Stoliov invece opta per il “squadra che vince non si cambia” e ripropone lo stesso schema tattico dell’andata, senza oltretutto arretrare di un centimetro il baricentro. “Andiamo a Verona a fare la partita, senza calcoli” le dichiarazioni nel pre-gara.
Andrà proprio così.
Al minuto 34, dopo un’azione composta da ben 12 passaggi consecutivi del Levski, il Chievo non riesce ad allontanare il pericolo dall’area di rigore. La palla arriva, al limite dell’area, a Telkyiski, che la addomestica prima di scagliare un fendente mancino che si infila nell’angolino alla sinistra di Sicignano.
A inizio ripresa chi si attende la reazione gialloblu rimane deluso. Pronti-via, ed è 2 a 0. Altro pasticcio in fase di possesso degli uomini di Pillon, altro fendente, questa volta destrorso, dal limite dell’area dello spauracchio Bardon. E il Levski manda il Chievo a letto senza cena.
L’orgoglio veronese, e la voglia di non uscire di scena nel silenzio della notte, porteranno poi alla doppietta di Amauri. Primo gol di testa, direttamente da calcio d’angolo. Secondo al volo, in acrobazia, su perfetto assist del fu-Eriberto Luciano. Ma oramai i buoi sono scappati, ed è inutile chiudere la stalla.
2-2, e a fare festa sono i bulgari. Che finiranno poi a 0 punti, in un girone di ferro comprendente Chelsea, Barcellona e Werder Brema.

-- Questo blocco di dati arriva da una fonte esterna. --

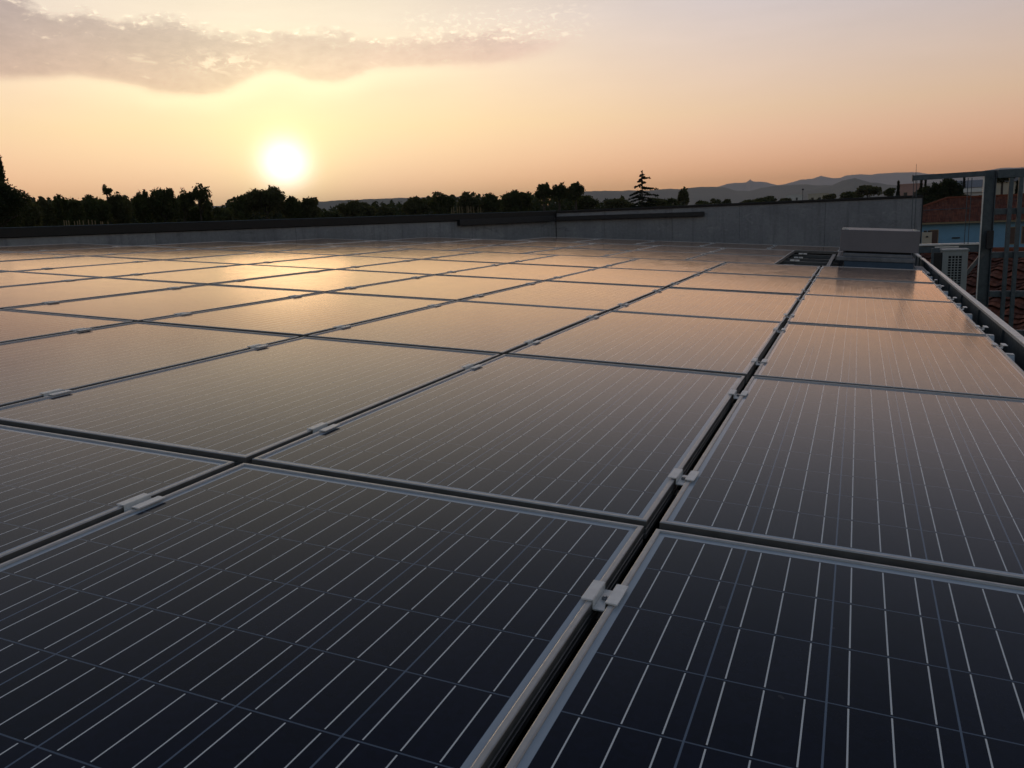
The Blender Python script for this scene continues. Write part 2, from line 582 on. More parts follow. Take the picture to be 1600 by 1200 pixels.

Il Chievo, invece, saluta forse per sempre le coppe europee, trainandosi dietro un trolley ricco di soddisfazione, ma anche di rimpianti.
Quell’anno i Mussi Volanti torneranno addirittura ad assaporare il gusto amaro della retrocessione. Nemmeno il vecchio amico Gigi Del Neri, subentrato a Pillon dopo un avvio caracollante in campionato, riuscirà a salvarli. La sconfitta all’ultima giornata contro il Catania, nel neutro di Bologna, sancirà il ritorno della squadra di quartiere di Verona in serie B.
Ad appena pochi mesi di distanza, da quel sogno dalle Grandi Orecchie.